Still, Yiddish does offer, as I have said, other alternatives. Indeed, Nahum Stutchkoff’s classic Yiddish thesaurus, Der oytser fun der yiddisher shprakh, lists no fewer than twenty of these. Among them are berotsen, “With pleasure”; mitn gantzn hartzn, “With all my heart”; mitn grestn koved, “It’s a great honor”; zikher, “Sure thing,” and adrabbe. The last, which comes from Hebrew like several of the others, means “On the contrary” and is a shortened way of saying “There’s no need to thank me—quite the reverse.”

Nor is Stutchkoff’s list all-inclusive. While a few of its expressions are rarely used, some common Yiddish ways of saying “You’re welcome” are missing from it. One of these is zol es aykh voyl bakumen, literally, “May it be received well by you”—in other words, “Enjoy it.” Another is zol aykh zayn tsu gezunt, “May it be for your health,” which can be abbreviated to tsu gezunt. Neither of these phrases is an all-around substitute for “You’re welcome.” You might use either if you were thanked for giving someone a gift, taking him or her out to dinner, or even passing the saltshaker, but for holding an elevator door open, nishto far vos would be more natural. It’s all a matter of context, though. If the door is being held for the rabbi of your synagogue or your daughter’s nursery-school teacher, mitn grestn koved would be just fine.

“You’re welcome” or its equivalents are generally optional in all languages. If I perform a kindness for you and you fail to say “Thank you,” I’ll consider you rude; but if I don’t respond to your thanks with a phrase of my own, you’re unlikely to think the same of me. There’s a limit in every culture to how long two people have to go on being demonstratively polite, and “You’re welcome” seems to represent that limit pretty much everywhere. No language that I know of has a rote expression that means, “I appreciate your saying ‘You’re welcome.'” The appreciated person might then have to express his appreciation at being appreciated, and where would it ever end?

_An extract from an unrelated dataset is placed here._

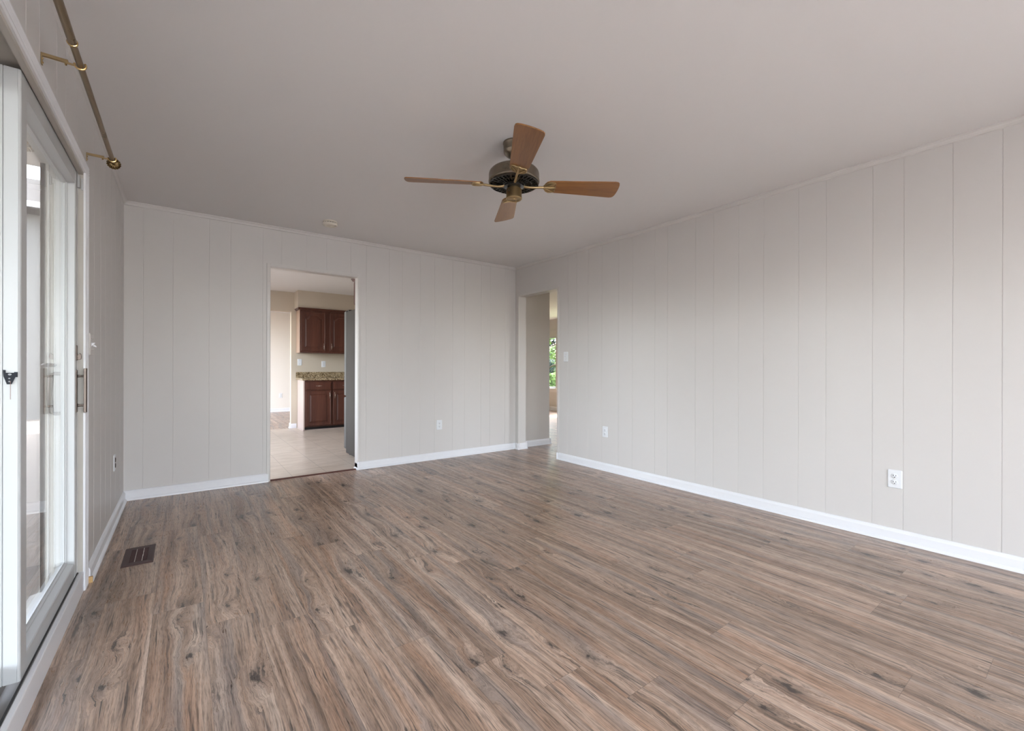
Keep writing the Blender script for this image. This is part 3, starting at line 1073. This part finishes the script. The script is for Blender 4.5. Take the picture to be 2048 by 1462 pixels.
for r0_, r1_, z_ in ((0.106, 0.110, 2.1850), (0.142, 0.148, 2.189), (0.066, 0.072, 2.181)):
    lathe(bm, fz([(r0_, z_ + 0.010), (r0_, z_), (r1_, z_ + 0.0008), (r1_, z_ + 0.010)]), 48, None, False)
obj('vent_grille', bm, BRONZED, fan, True)
bm = NB()
lathe(bm, fz([(0.060, 2.192), (0.060, 2.176), (0.052, 2.172), (0.030, 2.171)]), 40)
obj('flywheel', bm, FANBLK, fan, True)
bm = NB()
lathe(bm, fz([(0.030, 2.172), (0.034, 2.170), (0.036, 2.165), (0.045, 2.162), (0.0465, 2.158), (0.0465, 2.114), (0.048, 2.112), (0.048, 2.104), (0.044, 2.100), (0.040, 2.1045), (0.030, 2.105), (0.026, 2.1035), (0.010, 2.1035), (0.008, 2.100), (0, 2.0995)]), 44)
obj('switch_housing', bm, BRASS, fan, True)
bm = NB()
lathe(bm, [(0.0055, 0.0), (0.0055, 0.004), (0, 0.0045)], 12, Matrix.Translation((-0.0465, -0.012, 2.140 - H)) @ Matrix.Rotation(-PI / 2, 4, 'Y'))
obj('reverse_switch', bm, FANBLK, fan)
bm = NB()
tube(bm, [(0.006, -0.012, 2.100 - H), (0.006, -0.012, 2.082 - H)], 0.0012, 8)
bmesh.ops.create_icosphere(bm, subdivisions=2, radius=0.003, matrix=Matrix.Translation((0.006, -0.012, 2.081 - H)))
obj('pull_chain', bm, BRASSB, fan, True)

BZ = 2.189 - H
PITCH_B = math.radians(-14)


def blade_bm():
    bm = NB()
    r0, r1, w0, w1 = 0.186, 0.645, 0.052, 0.0755
    pts = [(r0 + 0.012, -w0 * 0.80), (r0 + 0.03, -w0)]
    pts += [(r1 - 0.035, -w1 + 0.001), (r1 - 0.018, -w1 + 0.004), (r1 - 0.009, -w1 + 0.012)]
    for k in range(1, 8):
        t_ = -1 + 2 * k / 8
        pts.append((r1 - 0.006 * (t_ * t_) , t_ * (w1 - 0.014)))
    pts += [(r1 - 0.009, w1 - 0.012), (r1 - 0.018, w1 - 0.004), (r1 - 0.035, w1 - 0.001)]
    pts += [(r0 + 0.03, w0), (r0 + 0.012, w0 * 0.80), (r0, w0 * 0.4), (r0, -w0 * 0.4)]
    prism(bm, pts, -0.003, 0.003, lambda u, v, q: (u, v, q))
    return bm


def iron_bm():
    bm = NB()
    # arm from flywheel out under the blade
    path = [(0.050, 0, 0.0), (0.072, 0, -0.010), (0.095, 0, -0.013), (0.130, 0, -0.011), (0.170, 0, -0.008), (0.200, 0, -0.006)]
    r = [0.008, 0.0085, 0.0075, 0.007, 0.0075, 0.006]
    tube(bm, path, r, 10)
    # leaf plate: fan shape with scalloped outer edge
    out = [(0.178, -0.014), (0.200, -0.040), (0.214, -0.049), (0.236, -0.047), (0.247, -0.044), (0.252, -0.030), (0.248, -0.016), (0.255, 0.0), (0.248, 0.016), (0.252, 0.030), (0.247, 0.044), (0.236, 0.047), (0.214, 0.049), (0.200, 0.040), (0.178, 0.014)]
    prism(bm, out, -0.0062, -0.0034, lambda u, v, q: (u, v, q))
    # raised ribs of the leaf
    for s in (-1, 1):
        tube(bm, [(0.180, s * 0.006, -0.0075), (0.205, s * 0.018, -0.0095), (0.230, s * 0.036, -0.0085), (0.246, s * 0.042, -0.007)], [0.0045, 0.0045, 0.0038, 0.003], 8)
        tube(bm, [(0.182, s * 0.012, -0.0075), (0.198, s * 0.034, -0.0085), (0.215, s * 0.045, -0.0075), (0.236, s * 0.045, -0.007)], [0.003, 0.0036, 0.0036, 0.0025], 8)
    tube(bm, [(0.195, 0, -0.0085), (0.225, 0, -0.0090), (0.250, 0, -0.007)], [0.005, 0.004, 0.0025], 8)
    tube(bm, [(0.246, -0.044, -0.0068), (0.2505, -0.030, -0.0075), (0.2465, -0.016, -0.0075), (0.2535, 0, -0.0075), (0.2465, 0.016, -0.0075), (0.2505, 0.030, -0.0075), (0.246, 0.044, -0.0068)], 0.003, 8)
    return bm


bl0 = obj('blade', blade_bm(), BLADEW, fan, False, 0.0012)
iron0 = obj('blade_iron', iron_bm(), BRASS, bl0, True)
iron0['label'] = 'antique brass leaf shaped blade bracket'
BASE_ANG = math.radians(53.31 + 180 + 6.6)
for k in range(4):
    o = bl0 if k == 0 else copy_tree(bl0, fan)
    Mr = Matrix.Translation((0, 0, BZ)) @ Matrix.Rotation(BASE_ANG + k * PI / 2, 4, 'Z') @ Matrix.Rotation(PITCH_B, 4, 'X')
    o.matrix_basis = Mr

# ------------------------------------------------------------------ curtain rod
RX, RZ = -0.293, 2.150
t = thing('curtain_rod', 'antique brass curtain rod on brackets above the sliding door', 'curtain rod', (XL, 1.9, RZ))


def rl(o):
    o.matrix_parent_inverse = Matrix.Translation(t.location).inverted()
    return o


bm = NB(); tube(bm, [(RX, 0.40, RZ), (RX, 2.02, RZ)], 0.0118, 20); rl(obj('outer_tube', bm, RODB, t, True))
bm = NB(); tube(bm, [(RX, 2.02, RZ), (RX, 3.075, RZ)], 0.0098, 20); rl(obj('inner_tube', bm, RODB, t, True))


def ring(bm, y, R_, r_, n=24, m=8):
    vs = [[bm.verts.new((RX + (R_ + r_ * math.cos(2 * PI * j / m)) * math.cos(2 * PI * i / n), y + r_ * math.sin(2 * PI * j / m), RZ + (R_ + r_ * math.cos(2 * PI * j / m)) * math.sin(2 * PI * i / n))) for j in range(m)] for i in range(n)]
    for i in range(n):
        for j in range(m):
            bm.faces.new((vs[i][j], vs[(i + 1) % n][j], vs[(i + 1) % n][(j + 1) % m], vs[i][(j + 1) % m]))


bm = NB(); ring(bm, 2.022, 0.0118, 0.0028); ring(bm, 2.028, 0.0112, 0.0022); rl(obj('collar', bm, BRASSB, t, True))
for yb in (0.75, 2.16, 3.03):
    bm = NB()
    bx(bm, XL + 0.0005, yb - 0.0065, RZ - 0.036, XL + 0.0035, yb + 0.0065, RZ + 0.004)
    bx(bm, XL + 0.0005, yb - 0.0055, RZ - 0.006, RX - 0.030, yb - 0.0035, RZ + 0.0035)
    bx(bm, XL + 0.0005, yb + 0.0035, RZ - 0.006, RX - 0.030, yb + 0.0055, RZ + 0.0035)
    bx(bm, XL + 0.0005, yb - 0.0055, RZ + 0.0015, RX - 0.030, yb + 0.0055, RZ + 0.0040)
    bx(bm, RX - 0.040, yb - 0.0030, RZ - 0.0085, RX - 0.010, yb + 0.0030, RZ - 0.0025)
    br = rl(obj('bracket', bm, BRASS, t, False, 0.0006))
    bm = NB()
    n = 20
    R_ = 0.0145
    pts = [(RX + R_ * math.cos(a), yb, RZ + R_ * math.sin(a)) for a in [math.radians(170 + 225 * q / n) for q in range(n + 1)]]
    tube(bm, pts, 0.0034, 8)
    o = obj('cup', bm, BRASSB, br, True)
    for zz in (-0.014, -0.028):
        bm = NB()
        lathe(bm, [(0.003, 0), (0.0026, 0.002), (0, 0.003)], 10, Matrix.Translation((XL + 0.0035, yb, RZ + zz)) @ Matrix.Rotation(PI / 2, 4, 'Y'))
        obj('screw', bm, BRASSB, br)
    bm = NB()
    lathe(bm, [(0.003, 0), (0.003, 0.006), (0, 0.007)], 10, Matrix.Translation((RX - 0.036, yb, RZ - 0.0085)) @ Matrix.Rotation(PI, 4, 'X'))
    obj('set_screw', bm, BRASSB, br)
# fluted finial: neck and scalloped dish, axis along y
bm = NB()
My = Matrix.Translation((RX, 3.070, RZ)) @ Matrix.Rotation(-PI / 2, 4, 'X')
lathe(bm, [(0.0110, -0.004), (0.0125, 0.0), (0.0105, 0.004), (0.008, 0.010), (0.010, 0.016), (0.011, 0.019)], 20, My)
n = 64
rings = []
for r_, z_, amp in ((0.006, 0.016, 0), (0.016, 0.017, 0.04), (0.026, 0.021, 0.09), (0.0300, 0.027, 0.10), (0.0285, 0.031, 0.09), (0.018, 0.036, 0.05), (0.009, 0.039, 0), (0.0, 0.040, 0)):
    if r_ == 0:
        rings.append([bm.verts.new(My @ Vector((0, 0, z_)))])
        continue
    rg = []
    for k in range(n):
        a = 2 * PI * k / n
        s_ = abs(math.sin(a * 8))
        rr = r_ * (1 - amp * (1 - s_))
        zz = z_ + (0.010 * amp / 0.1) * (s_ - 0.6) * 0.35 * (-1 if z_ < 0.028 else 1)
        rg.append(bm.verts.new(My @ Vector((rr * math.cos(a), rr * math.sin(a), zz))))
    rings.append(rg)
for A, B in zip(rings, rings[1:]):
    for k in range(n):
        k2 = (k + 1) % n
        if len(B) == 1:
            bm.faces.new((A[k], A[k2], B[0]))
        else:
            bm.faces.new((A[k], A[k2], B[k2], B[k]))
bm.faces.new(rings[0][::-1])
o = rl(obj('finial', bm, FINB, t, True)); o['label'] = 'fluted brass disc finial'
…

Are there languages in which there are no expressions like “You’re welcome” at all? Probably not, although I’m told that in Japanese the proper response to “Thank you” is either “No, no” or “Thank you,” since anything suggesting that the thanked party thinks he deserves gratitude for an ordinary act of human courtesy would be considered haughty and even impolite. Before we categorize this as exaggerated, we might consider that nishto far vos, or the English “Don’t mention it,” are not very different. Here, too, we are saying, “There’s really no need to thank me, I haven’t done anything that calls for it.”

Expressions of politeness are often interchangeable, as “Thank you” and “You’re welcome” are in Japanese, because they’re all ways of saying, “Let’s be nice to each other.” This is why, for example, a word like the Italian prego can mean “You’re welcome,” “Please” (as in “Please come in”), and “Excuse me” (as in “Excuse me, is this seat taken?”), and why you can have a conversation in German that goes:

Möchten Sie eine Zeitung?” (“Would you like a newspaper?”)

Bitte. (“Please.”)

Bitte.” (“Here you are.”)

Danke schön.” (“Thank you.”)

Bitte.” (“You’re welcome.”)

Bitte comes from the verb bitten, to ask, beg, or entreat, which is close to beten, to pray, just as prego comes from pregare, which means all those things; both resemble the archaic English “prithee,” a contraction of “I pray thee,” whose functions were identical. (So, as a result of German influence, are those of Hebrew b’vakashah, which originally meant only “Please.”) And if you’re looking for one more way to say “You’re welcome” in Yiddish, bitte is perfectly acceptable, too. It’s no less couth than nishto far vos.